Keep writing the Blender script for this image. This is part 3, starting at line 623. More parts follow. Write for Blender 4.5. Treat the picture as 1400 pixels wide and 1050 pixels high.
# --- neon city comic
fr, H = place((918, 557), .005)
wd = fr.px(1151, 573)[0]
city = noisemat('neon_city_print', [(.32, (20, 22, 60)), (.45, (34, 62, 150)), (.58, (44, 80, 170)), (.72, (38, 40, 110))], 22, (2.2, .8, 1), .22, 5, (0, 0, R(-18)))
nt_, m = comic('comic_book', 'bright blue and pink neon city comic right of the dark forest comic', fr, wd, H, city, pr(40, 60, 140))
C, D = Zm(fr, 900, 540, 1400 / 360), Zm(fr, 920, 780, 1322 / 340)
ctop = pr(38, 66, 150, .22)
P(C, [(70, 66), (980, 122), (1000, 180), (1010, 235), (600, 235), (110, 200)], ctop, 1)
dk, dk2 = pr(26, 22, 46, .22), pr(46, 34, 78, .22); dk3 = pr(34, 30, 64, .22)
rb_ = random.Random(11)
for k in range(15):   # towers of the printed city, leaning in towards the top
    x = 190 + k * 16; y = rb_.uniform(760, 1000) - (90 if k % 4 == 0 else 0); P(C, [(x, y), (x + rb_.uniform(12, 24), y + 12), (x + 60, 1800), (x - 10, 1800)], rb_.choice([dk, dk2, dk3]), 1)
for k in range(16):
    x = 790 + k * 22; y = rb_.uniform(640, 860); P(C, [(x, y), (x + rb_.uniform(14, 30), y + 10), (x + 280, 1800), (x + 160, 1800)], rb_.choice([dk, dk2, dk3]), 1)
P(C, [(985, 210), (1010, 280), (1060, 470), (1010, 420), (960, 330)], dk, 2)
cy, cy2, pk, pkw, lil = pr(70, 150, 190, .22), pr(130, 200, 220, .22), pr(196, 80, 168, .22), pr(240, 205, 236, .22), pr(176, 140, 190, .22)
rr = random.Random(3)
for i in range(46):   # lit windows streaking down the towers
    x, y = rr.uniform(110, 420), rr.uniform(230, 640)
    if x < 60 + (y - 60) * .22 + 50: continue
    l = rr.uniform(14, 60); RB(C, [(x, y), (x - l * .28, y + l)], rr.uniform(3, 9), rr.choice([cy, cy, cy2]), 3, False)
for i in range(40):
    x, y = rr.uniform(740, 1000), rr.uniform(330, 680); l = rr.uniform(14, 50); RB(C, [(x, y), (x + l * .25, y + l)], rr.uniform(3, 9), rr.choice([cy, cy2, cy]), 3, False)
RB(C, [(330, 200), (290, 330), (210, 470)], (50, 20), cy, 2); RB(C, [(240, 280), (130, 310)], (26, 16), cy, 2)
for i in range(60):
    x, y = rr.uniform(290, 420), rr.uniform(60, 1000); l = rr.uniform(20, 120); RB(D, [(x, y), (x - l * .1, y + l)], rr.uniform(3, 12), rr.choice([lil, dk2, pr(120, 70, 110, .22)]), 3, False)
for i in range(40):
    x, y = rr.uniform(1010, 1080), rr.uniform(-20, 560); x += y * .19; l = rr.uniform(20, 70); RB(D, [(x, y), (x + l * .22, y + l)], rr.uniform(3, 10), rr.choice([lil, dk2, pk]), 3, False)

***

### SHORT PROBLEM
Word for word, quote all of the data above.

### RESPONSE
Keep writing the Blender script for this image. This is part 3, starting at line 623. More parts follow. Write for Blender 4.5. Treat the picture as 1400 pixels wide and 1050 pixels high.
# --- neon city comic
fr, H = place((918, 557), .005)
wd = fr.px(1151, 573)[0]
city = noisemat('neon_city_print', [(.32, (20, 22, 60)), (.45, (34, 62, 150)), (.58, (44, 80, 170)), (.72, (38, 40, 110))], 22, (2.2, .8, 1), .22, 5, (0, 0, R(-18)))
nt_, m = comic('comic_book', 'bright blue and pink neon city comic right of the dark forest comic', fr, wd, H, city, pr(40, 60, 140))
C, D = Zm(fr, 900, 540, 1400 / 360), Zm(fr, 920, 780, 1322 / 340)
ctop = pr(38, 66, 150, .22)
P(C, [(70, 66), (980, 122), (1000, 180), (1010, 235), (600, 235), (110, 200)], ctop, 1)
dk, dk2 = pr(26, 22, 46, .22), pr(46, 34, 78, .22); dk3 = pr(34, 30, 64, .22)
rb_ = random.Random(11)
for k in range(15):   # towers of the printed city, leaning in towards the top
    x = 190 + k * 16; y = rb_.uniform(760, 1000) - (90 if k % 4 == 0 else 0); P(C, [(x, y), (x + rb_.uniform(12, 24), y + 12), (x + 60, 1800), (x - 10, 1800)], rb_.choice([dk, dk2, dk3]), 1)
for k in range(16):
    x = 790 + k * 22; y = rb_.uniform(640, 860); P(C, [(x, y), (x + rb_.uniform(14, 30), y + 10), (x + 280, 1800), (x + 160, 1800)], rb_.choice([dk, dk2, dk3]), 1)
P(C, [(985, 210), (1010, 280), (1060, 470), (1010, 420), (960, 330)], dk, 2)
cy, cy2, pk, pkw, lil = pr(70, 150, 190, .22), pr(130, 200, 220, .22), pr(196, 80, 168, .22), pr(240, 205, 236, .22), pr(176, 140, 190, .22)
rr = random.Random(3)
for i in range(46):   # lit windows streaking down the towers
    x, y = rr.uniform(110, 420), rr.uniform(230, 640)
    if x < 60 + (y - 60) * .22 + 50: continue
    l = rr.uniform(14, 60); RB(C, [(x, y), (x - l * .28, y + l)], rr.uniform(3, 9), rr.choice([cy, cy, cy2]), 3, False)
for i in range(40):
    x, y = rr.uniform(740, 1000), rr.uniform(330, 680); l = rr.uniform(14, 50); RB(C, [(x, y), (x + l * .25, y + l)], rr.uniform(3, 9), rr.choice([cy, cy2, cy]), 3, False)
RB(C, [(330, 200), (290, 330), (210, 470)], (50, 20), cy, 2); RB(C, [(240, 280), (130, 310)], (26, 16), cy, 2)
for i in range(60):
    x, y = rr.uniform(290, 420), rr.uniform(60, 1000); l = rr.uniform(20, 120); RB(D, [(x, y), (x - l * .1, y + l)], rr.uniform(3, 12), rr.choice([lil, dk2, pr(120, 70, 110, .22)]), 3, False)
for i in range(40):
    x, y = rr.uniform(1010, 1080), rr.uniform(-20, 560); x += y * .19; l = rr.uniform(20, 70); RB(D, [(x, y), (x + l * .22, y + l)], rr.uniform(3, 10), rr.choice([lil, dk2, pk]), 3, False)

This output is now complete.